* STATED TASK: Only the lines from the start up to and including the line containing "from mathutils.geometry import" should be repeated, word for word.

* SOURCE EXCERPT:
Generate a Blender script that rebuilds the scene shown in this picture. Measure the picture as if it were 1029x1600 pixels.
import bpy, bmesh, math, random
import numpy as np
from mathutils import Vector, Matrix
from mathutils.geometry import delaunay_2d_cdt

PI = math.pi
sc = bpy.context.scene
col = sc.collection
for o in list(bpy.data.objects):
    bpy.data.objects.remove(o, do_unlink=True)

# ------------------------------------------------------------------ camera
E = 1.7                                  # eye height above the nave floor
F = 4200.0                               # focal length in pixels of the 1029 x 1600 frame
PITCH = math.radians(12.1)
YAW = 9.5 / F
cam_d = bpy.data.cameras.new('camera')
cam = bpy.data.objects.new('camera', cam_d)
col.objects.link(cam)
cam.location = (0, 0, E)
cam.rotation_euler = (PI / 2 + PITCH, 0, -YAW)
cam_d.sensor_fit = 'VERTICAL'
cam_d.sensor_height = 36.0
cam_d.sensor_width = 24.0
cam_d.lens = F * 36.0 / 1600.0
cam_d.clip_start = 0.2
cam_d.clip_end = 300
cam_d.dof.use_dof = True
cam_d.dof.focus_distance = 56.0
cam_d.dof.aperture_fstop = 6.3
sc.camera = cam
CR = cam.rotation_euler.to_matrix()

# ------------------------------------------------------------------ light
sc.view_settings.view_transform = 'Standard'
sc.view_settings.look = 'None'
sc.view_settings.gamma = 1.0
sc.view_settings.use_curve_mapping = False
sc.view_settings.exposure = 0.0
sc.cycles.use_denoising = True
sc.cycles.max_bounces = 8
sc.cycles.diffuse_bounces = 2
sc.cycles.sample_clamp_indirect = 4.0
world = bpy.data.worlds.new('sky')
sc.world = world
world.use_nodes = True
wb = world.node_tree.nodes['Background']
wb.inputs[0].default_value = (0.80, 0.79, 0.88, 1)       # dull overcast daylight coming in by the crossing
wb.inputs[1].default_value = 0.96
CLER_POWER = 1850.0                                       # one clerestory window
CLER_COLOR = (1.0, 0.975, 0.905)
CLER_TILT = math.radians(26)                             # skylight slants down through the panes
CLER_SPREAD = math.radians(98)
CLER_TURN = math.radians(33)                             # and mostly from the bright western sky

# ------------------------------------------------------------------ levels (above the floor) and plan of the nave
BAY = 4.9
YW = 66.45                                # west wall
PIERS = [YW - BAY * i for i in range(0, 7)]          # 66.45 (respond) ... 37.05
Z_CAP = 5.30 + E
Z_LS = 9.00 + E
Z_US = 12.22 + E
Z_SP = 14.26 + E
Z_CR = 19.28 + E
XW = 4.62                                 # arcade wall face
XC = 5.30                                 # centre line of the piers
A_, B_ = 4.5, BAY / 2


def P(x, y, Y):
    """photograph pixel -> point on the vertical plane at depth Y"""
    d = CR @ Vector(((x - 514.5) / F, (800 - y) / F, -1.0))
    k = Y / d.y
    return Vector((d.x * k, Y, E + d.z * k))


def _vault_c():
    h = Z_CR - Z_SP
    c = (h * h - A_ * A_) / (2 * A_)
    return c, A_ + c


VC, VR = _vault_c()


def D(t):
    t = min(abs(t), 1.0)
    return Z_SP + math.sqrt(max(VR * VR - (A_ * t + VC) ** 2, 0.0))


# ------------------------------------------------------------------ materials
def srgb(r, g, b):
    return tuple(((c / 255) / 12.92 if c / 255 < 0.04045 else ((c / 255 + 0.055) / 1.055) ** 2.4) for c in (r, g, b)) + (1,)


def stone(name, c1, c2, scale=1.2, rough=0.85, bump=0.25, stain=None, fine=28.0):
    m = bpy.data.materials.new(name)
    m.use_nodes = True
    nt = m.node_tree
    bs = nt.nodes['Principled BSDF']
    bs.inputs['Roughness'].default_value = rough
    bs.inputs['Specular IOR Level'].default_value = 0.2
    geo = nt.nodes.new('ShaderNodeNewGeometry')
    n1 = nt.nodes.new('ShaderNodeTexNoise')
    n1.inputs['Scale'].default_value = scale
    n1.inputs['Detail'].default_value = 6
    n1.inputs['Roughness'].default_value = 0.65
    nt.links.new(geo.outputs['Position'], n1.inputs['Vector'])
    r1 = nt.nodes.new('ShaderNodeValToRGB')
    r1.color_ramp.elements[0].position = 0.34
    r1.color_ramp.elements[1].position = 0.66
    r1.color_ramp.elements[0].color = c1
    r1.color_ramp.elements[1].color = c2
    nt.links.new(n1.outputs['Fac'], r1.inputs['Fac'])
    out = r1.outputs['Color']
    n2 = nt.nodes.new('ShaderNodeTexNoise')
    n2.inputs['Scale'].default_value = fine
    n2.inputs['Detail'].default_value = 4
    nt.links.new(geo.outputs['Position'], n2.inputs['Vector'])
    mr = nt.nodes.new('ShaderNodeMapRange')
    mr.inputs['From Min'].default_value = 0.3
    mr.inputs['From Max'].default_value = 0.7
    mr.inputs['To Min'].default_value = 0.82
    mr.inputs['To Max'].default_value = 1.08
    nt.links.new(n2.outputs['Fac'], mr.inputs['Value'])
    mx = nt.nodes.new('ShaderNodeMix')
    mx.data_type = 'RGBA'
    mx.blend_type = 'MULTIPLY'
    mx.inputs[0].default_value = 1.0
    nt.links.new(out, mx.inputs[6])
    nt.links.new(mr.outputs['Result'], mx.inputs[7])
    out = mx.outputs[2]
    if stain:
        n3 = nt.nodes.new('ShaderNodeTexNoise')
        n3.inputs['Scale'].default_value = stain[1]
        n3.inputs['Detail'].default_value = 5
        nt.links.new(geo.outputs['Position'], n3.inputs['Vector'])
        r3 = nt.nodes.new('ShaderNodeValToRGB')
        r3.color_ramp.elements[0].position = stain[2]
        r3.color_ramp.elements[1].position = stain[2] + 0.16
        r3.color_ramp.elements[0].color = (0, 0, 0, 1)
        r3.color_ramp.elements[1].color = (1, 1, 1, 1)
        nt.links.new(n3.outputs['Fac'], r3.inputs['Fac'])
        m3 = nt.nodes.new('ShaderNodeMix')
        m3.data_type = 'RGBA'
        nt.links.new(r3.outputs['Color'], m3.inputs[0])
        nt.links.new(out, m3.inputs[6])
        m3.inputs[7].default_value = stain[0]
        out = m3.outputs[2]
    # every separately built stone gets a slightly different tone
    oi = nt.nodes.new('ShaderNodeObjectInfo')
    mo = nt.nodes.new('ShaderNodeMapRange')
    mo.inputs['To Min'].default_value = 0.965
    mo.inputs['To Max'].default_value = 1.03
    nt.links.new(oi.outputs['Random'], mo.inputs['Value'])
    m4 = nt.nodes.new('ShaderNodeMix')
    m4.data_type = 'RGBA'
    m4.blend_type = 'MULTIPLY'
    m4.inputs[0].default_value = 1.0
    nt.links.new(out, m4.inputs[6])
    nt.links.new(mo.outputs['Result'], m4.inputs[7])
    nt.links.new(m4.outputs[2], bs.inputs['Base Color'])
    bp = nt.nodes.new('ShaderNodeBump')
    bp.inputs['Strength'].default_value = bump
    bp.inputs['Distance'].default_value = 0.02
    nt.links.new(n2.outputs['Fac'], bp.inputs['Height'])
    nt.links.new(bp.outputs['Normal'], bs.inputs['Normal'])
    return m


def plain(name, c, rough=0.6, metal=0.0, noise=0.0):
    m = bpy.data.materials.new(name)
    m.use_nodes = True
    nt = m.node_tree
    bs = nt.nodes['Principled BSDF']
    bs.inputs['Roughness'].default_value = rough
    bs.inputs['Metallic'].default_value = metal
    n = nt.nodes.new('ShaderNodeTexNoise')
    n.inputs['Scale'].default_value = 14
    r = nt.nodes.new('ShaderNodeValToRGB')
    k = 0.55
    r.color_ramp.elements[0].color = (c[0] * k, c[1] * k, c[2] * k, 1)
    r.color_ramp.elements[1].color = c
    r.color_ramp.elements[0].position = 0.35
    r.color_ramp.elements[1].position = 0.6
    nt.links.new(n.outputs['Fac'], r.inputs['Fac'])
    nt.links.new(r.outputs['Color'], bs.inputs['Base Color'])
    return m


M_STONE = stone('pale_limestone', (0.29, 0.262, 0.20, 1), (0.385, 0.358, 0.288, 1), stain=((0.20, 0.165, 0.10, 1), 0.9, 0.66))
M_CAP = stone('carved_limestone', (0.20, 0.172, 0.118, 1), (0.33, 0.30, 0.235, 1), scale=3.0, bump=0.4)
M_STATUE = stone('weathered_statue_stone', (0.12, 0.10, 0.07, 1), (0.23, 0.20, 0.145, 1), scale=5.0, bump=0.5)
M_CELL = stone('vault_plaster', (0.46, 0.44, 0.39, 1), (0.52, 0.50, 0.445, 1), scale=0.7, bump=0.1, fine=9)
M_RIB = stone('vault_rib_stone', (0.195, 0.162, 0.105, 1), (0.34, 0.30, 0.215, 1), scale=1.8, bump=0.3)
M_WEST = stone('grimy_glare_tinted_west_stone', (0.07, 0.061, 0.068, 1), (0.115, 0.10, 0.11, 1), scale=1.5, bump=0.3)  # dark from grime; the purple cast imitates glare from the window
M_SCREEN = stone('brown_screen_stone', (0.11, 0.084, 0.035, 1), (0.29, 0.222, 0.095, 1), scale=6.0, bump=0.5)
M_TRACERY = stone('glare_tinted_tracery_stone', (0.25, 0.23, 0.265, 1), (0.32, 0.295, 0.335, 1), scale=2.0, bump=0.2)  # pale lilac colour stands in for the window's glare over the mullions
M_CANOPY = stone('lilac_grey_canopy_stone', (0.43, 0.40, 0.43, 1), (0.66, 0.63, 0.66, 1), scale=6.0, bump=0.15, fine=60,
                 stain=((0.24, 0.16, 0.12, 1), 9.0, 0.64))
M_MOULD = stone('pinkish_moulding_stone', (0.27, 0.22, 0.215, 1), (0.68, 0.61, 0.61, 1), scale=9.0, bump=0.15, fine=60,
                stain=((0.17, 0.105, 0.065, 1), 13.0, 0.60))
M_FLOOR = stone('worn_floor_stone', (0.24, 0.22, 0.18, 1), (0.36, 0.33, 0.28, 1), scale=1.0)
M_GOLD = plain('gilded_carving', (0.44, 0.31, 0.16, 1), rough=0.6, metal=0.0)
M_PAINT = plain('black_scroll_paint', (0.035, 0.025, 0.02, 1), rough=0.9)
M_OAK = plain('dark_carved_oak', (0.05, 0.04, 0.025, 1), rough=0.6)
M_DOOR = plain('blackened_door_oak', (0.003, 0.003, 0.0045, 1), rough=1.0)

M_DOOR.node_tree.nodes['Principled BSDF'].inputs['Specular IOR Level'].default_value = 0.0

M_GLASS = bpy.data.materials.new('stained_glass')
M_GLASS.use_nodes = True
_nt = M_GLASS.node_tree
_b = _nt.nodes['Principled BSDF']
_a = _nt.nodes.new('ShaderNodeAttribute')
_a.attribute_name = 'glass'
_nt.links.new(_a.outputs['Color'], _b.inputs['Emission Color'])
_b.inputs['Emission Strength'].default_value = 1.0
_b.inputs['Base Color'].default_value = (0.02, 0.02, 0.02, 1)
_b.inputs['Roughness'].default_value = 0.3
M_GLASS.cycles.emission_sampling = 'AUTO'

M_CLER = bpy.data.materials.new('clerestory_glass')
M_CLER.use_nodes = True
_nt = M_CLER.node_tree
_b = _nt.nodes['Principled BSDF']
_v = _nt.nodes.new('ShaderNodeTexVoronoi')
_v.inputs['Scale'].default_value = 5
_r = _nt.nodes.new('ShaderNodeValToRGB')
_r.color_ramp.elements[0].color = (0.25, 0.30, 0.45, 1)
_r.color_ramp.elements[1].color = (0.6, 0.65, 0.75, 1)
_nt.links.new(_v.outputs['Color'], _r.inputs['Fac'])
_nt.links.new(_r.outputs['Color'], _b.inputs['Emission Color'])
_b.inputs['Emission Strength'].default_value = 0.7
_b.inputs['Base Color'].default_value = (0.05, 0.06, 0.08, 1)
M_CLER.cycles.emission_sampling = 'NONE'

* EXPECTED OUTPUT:
Generate a Blender script that rebuilds the scene shown in this picture. Measure the picture as if it were 1029x1600 pixels.
import bpy, bmesh, math, random
import numpy as np
from mathutils import Vector, Matrix
from mathutils.geometry import delaunay_2d_cdt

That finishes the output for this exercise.